Commentary

McDonnell’s fiscal rectitude: a costless commitment

John McDonnell, Labour’s new Shadow Chancellor has been giving hints of what is to be in his conference speech on Monday.

Apparently he is to go all George Osborne on us and tell the conference that Britain must always live within its means. That supposedly means support of George Osborne’s fiscal charter to deliver a surplus in 2019-20.

And yet, in the same interview, he reveals that his stance is rather different from that outlined in the fiscal charter. It is dressed up as a detail of “how” deficit reduction is achieved, but it’s rather more substantial than that. The McDonnell approach involves only balancing the current budget, not total borrowing. That means that Government revenues must be enough to pay for current spending – day-to-day spending on public services and welfare – but borrowing for investment in infrastructure, for example, is fine.

There is nothing especially wrong with borrowing for investment – in fact, allowing some flexibility to do just that is a good idea, providing the money is well spent. But it is a rather different position from George Osborne’s. And it makes a material difference of around £40 billion a year by 2019-20 on the OBR’s latest forecasts. More than enough to cancel the current Government’s planned welfare cuts of £12 billion. And enough to allow a real terms increase on spending for public services. Tax rises wouldn’t be needed.

It’s a similar position to that taken by Ed Balls in the run-up to the 2015 election. But there is an important distinction. Today, in 2015, we’re still running a deficit. In 2020, if all goes to plan, there will a surplus – both on McDonnell’s measure, and on Osborne’s more stretching one.
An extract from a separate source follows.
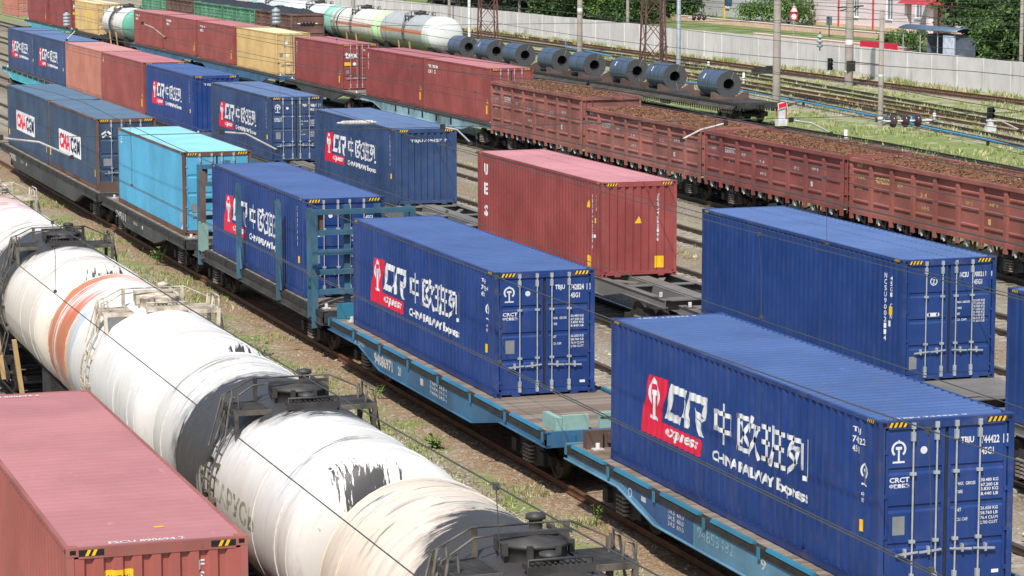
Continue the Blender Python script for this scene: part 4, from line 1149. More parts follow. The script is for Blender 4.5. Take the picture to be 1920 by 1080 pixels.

If John McDonnell is still the Shadow Chancellor taking Labour into the 2020 election, he won’t have to tie himself in knots explaining exactly which deficit target he’s aiming for and how he’s going to get there. The hard work will have been done. There might even be room for spending commitments to be made, paid for by the large surplus that will have built up. Even George Osborne has pencilled in a mini spending splurge in 2020, allowing spending to go up in real terms.

If all doesn’t go to plan, economic growth will be the reason. In the forecasts, growth in tax receipts makes a large contribution to closing the deficit over the coming years as incomes increase. But if economic growth disappoints, George Osborne is giving himself the flexibility to suspend deficit reduction targets anyway.

All this means that John McDonnell hasn’t really gone all austerity-economics on us. A commitment to balance the current budget is a pretty costless one. How it is supposed to square with his plan to support Osborne’s fiscal charter is rather trickier.